Researchers analysed high-resolution oxygen isotope records preserved in ancient sulphate minerals to reconstruct the rise of atmospheric oxygen and its dynamic interplay with the oceans.
"By systematically sampling the oxygen isotope record across billions of years and integrating previously published data, we built the most complete oxygen isotope-based reconstruction of oxygen evolution spanning the past three billion years," Dr Dodd said.
The results revealed three major episodes of atmospheric oxygen increase – during the Paleoproterozoic (2,500 to 1,600 million years ago), Neoproterozoic (1 billion to 538.8 million years ago), and Paleozoic (538.8 million years ago to 252 years ago) eras – culminating in stable, modern-like levels about 410 million years ago.
Importantly, following the Neoproterozoic oxygen rise, Earth's oceans, which were largely lacking in oxygen, but underwent periodic oxidation pulses.

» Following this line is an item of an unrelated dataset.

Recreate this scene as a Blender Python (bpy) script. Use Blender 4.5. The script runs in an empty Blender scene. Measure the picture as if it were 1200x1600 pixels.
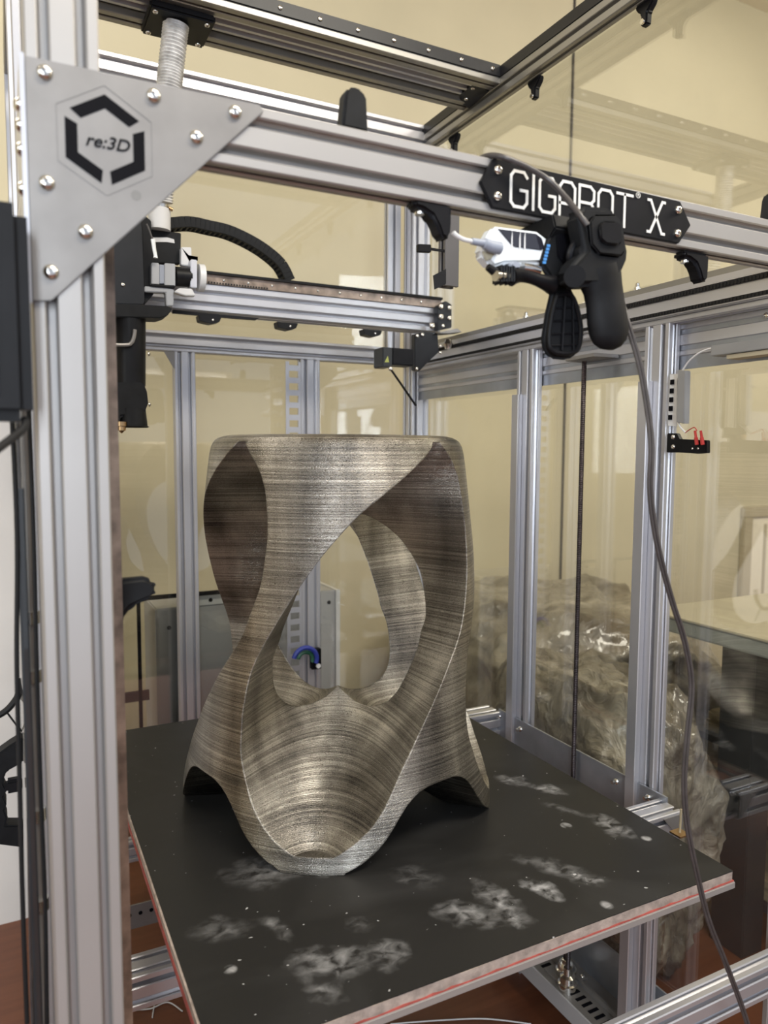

The events resulted in synchronised carbon, sulphur and oxygen isotope shifts over hundreds of millions of years, which suggests that increasing atmospheric oxygen repeatedly triggered transient ocean oxidation.
"The findings provide an environmental framework for understanding the origin and evolution of life on Earth, as well as the formation of mineral deposits and petroleum resources," Dr Dodd said.